Faegre & Benson, one of the largest and oldest law firms in Minneapolis, may soon have a new partner that could give it clout in new markets and synergies in key practice areas.

Faegre and the Indianapolis firm Baker & Daniels confirmed this week that they have been in merger talks for several months.

"We are mutually interested in exploring this combination, which would bring together two successful firms with rich histories and deep ties to their communities," the firms said in a joint statement. "We are in the early stages of our discussions and will continue careful exploration over the next couple of months."

The firms said they do not expect to put a merger proposal for a vote to their respective partners until fall, likely in October. However, legal experts said Friday the firms would not have issued such a statement if the merger talks weren't serious.

"You don't go public with something like that until you are fairly far along," said University of Minnesota law professor Herbert Kritzer.

Faegre, which was founded in 1886, has 475 lawyers in Minneapolis, Denver, Boulder, Colo., Des Moines, London and Shanghai.

Baker & Daniels has 370 lawyers in Indiana, Chicago, Washington, D.C., and Bejing. It also has a public policy and lobbying division based in Washington called B&D Consulting.

The two firms posted combined 2010 revenues of $409 million, which would make a merged firm the 68th largest in the United States.
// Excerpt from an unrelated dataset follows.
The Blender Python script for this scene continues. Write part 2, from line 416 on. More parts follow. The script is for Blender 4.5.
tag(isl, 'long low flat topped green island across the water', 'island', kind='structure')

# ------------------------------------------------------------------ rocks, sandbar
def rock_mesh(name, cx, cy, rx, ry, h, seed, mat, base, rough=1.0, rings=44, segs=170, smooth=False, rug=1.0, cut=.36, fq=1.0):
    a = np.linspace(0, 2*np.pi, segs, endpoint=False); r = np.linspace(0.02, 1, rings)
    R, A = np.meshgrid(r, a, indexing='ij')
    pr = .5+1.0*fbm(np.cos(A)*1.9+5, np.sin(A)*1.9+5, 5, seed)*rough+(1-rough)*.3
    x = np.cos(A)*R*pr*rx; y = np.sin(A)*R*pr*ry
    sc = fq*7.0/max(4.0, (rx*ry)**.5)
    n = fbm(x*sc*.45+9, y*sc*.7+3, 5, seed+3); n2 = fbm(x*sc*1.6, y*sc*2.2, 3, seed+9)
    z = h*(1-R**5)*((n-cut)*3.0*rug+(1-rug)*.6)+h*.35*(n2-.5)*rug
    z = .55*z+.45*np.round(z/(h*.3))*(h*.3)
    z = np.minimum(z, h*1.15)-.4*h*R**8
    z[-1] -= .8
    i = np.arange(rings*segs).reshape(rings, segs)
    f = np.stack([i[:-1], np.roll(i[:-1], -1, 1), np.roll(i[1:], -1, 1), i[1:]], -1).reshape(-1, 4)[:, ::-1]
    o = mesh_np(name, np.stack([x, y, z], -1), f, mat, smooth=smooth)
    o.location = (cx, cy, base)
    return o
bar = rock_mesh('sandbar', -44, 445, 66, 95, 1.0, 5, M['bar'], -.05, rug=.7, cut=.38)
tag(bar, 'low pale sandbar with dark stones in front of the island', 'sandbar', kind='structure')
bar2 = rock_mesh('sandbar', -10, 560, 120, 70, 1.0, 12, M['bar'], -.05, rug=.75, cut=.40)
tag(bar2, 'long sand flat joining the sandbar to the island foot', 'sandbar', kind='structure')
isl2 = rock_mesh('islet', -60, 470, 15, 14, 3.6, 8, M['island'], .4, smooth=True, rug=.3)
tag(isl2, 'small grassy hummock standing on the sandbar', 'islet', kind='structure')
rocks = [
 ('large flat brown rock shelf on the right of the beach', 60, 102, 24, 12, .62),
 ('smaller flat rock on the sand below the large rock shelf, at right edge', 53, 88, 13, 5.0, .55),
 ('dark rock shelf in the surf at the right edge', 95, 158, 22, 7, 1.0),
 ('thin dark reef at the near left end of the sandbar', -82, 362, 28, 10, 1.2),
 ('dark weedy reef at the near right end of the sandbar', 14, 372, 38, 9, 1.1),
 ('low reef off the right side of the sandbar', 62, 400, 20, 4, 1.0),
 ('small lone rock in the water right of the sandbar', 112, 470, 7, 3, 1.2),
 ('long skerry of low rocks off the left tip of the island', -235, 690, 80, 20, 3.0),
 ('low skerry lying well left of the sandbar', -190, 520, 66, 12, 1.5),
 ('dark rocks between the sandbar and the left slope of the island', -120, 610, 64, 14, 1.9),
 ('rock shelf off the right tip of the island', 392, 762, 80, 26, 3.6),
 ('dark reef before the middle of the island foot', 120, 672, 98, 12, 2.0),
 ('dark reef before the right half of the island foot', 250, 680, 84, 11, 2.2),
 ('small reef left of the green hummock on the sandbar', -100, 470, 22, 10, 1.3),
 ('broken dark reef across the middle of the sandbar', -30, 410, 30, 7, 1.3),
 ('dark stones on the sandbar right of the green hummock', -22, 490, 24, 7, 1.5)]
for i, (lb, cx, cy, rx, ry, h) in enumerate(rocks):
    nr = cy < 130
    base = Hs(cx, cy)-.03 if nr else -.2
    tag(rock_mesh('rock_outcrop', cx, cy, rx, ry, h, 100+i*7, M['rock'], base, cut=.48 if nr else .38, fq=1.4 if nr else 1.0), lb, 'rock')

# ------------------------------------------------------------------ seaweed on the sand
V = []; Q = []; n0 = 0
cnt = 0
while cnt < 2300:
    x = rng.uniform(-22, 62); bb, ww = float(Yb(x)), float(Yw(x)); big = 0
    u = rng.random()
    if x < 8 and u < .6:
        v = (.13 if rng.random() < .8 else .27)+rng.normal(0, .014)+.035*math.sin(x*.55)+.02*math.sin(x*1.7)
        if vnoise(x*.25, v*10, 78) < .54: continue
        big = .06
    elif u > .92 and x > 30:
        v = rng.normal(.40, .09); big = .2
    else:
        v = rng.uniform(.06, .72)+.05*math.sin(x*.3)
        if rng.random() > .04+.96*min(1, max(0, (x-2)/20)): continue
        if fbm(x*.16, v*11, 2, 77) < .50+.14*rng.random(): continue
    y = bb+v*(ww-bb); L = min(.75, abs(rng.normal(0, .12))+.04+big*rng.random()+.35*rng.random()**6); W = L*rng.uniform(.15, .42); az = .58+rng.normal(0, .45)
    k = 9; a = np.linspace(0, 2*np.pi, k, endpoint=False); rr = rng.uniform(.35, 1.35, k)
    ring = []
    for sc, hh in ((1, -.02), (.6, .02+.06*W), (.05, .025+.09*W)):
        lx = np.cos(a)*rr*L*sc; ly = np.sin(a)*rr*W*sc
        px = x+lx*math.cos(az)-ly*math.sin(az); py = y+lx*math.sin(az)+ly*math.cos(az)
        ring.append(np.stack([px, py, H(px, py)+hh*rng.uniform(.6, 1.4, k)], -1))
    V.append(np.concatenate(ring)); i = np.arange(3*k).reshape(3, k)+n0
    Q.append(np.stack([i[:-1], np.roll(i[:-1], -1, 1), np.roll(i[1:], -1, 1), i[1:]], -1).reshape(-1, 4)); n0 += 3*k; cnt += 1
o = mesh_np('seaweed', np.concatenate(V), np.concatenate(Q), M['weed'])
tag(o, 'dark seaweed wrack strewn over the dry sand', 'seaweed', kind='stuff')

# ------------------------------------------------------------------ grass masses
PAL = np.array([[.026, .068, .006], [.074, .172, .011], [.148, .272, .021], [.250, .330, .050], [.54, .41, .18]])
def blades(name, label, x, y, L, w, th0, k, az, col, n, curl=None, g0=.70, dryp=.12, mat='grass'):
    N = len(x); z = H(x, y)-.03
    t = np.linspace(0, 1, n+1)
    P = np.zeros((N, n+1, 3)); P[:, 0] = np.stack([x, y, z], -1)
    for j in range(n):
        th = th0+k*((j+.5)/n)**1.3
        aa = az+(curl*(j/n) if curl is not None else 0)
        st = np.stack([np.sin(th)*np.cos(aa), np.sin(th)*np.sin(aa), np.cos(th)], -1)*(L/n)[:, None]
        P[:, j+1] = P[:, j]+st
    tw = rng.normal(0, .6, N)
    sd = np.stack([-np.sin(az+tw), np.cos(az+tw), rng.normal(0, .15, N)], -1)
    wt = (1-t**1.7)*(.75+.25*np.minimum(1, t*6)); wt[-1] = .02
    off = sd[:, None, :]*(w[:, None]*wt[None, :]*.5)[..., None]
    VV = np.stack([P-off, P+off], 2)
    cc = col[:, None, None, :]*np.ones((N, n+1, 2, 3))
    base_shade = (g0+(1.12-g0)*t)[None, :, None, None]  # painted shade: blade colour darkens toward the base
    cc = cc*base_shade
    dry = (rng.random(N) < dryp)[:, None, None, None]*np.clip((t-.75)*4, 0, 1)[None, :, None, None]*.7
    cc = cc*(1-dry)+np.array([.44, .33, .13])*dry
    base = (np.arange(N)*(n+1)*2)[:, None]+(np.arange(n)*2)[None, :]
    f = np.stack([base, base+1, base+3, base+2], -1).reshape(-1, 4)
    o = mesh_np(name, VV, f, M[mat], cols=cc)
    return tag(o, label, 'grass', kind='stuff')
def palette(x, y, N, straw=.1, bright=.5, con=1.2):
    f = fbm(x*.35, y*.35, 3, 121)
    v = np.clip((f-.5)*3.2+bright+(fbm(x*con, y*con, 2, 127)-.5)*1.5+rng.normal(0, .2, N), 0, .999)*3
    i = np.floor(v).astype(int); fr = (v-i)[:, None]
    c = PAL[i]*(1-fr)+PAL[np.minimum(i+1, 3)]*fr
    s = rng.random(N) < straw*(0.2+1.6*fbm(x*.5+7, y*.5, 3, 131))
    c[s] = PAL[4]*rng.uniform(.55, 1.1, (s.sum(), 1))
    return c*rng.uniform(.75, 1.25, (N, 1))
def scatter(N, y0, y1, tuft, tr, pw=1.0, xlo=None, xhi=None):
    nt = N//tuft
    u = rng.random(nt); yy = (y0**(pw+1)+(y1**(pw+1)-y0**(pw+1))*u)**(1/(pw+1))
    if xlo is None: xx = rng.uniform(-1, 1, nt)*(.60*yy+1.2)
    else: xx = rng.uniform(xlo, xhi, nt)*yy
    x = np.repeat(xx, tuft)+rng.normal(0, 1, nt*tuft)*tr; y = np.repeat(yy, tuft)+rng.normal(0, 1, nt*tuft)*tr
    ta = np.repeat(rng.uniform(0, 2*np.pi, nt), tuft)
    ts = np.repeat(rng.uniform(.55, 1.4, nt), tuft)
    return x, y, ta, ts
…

Faegre currently ranks 112th and Baker sits as the 160th largest firm in the country.

"We explore the combination based on its potential for enhancing the value that can be provided our clients," the joint statement said.

Faegre spokesman Adam Severson added, "From an early analysis, we believe there are synergies in health care and life sciences as well as several other practice areas."

Lawyers at the two firms were told about the merger discussions on Thursday and were urged to inform their clients about the possible development.

Severson said it would be premature to discuss a merged law firm's organizational or management structure.

But if the merger is approved, the likely new name for the law firm will be Faegre Baker Daniels, according to legal sources. It also is expected that Faegre's current managing partner, Andrew Humphrey, would become the managing partner of the new 725-attorney firm.

The firms have no overlapping, and thus redundant, office locations in the United States and have an overseas presence in key locations.

"They're complementary in terms of locations," said Kritzer, who teaches the business of law. "The neat thing here is in terms of the international side. Baker is in Beijing, and that is the place to have a foothold in Asia, and London is the place to have a foothold in Europe."

One potential hiccup in a merger is Faegre's 2010 financial performance -- revenues declined 9.4 percent to $256.5 million. The decline dropped its American Lawyer ranking from 95th to 112th.

But that decline was budgeted, Severson said, because of the completion of two "material contingent fee matters."

Profit per partner, a key economic measurement for law firms, was nearly identical at the two firms and both increased in 2010. Faegre's profit per partner was $530,000 and Baker's was $520,000.

"That is a plus," said Kritzer. "Lawyers don't want to see their earnings diluted. The big issue here will be the difference in institutional cultures and the process for blending and merging those cultures."

Dorsey and Whitney, the largest law firm in Minnesota, has 567 lawyers and 2010 revenues of $322.5 million. It ranked 83rd in the American Lawyer 100.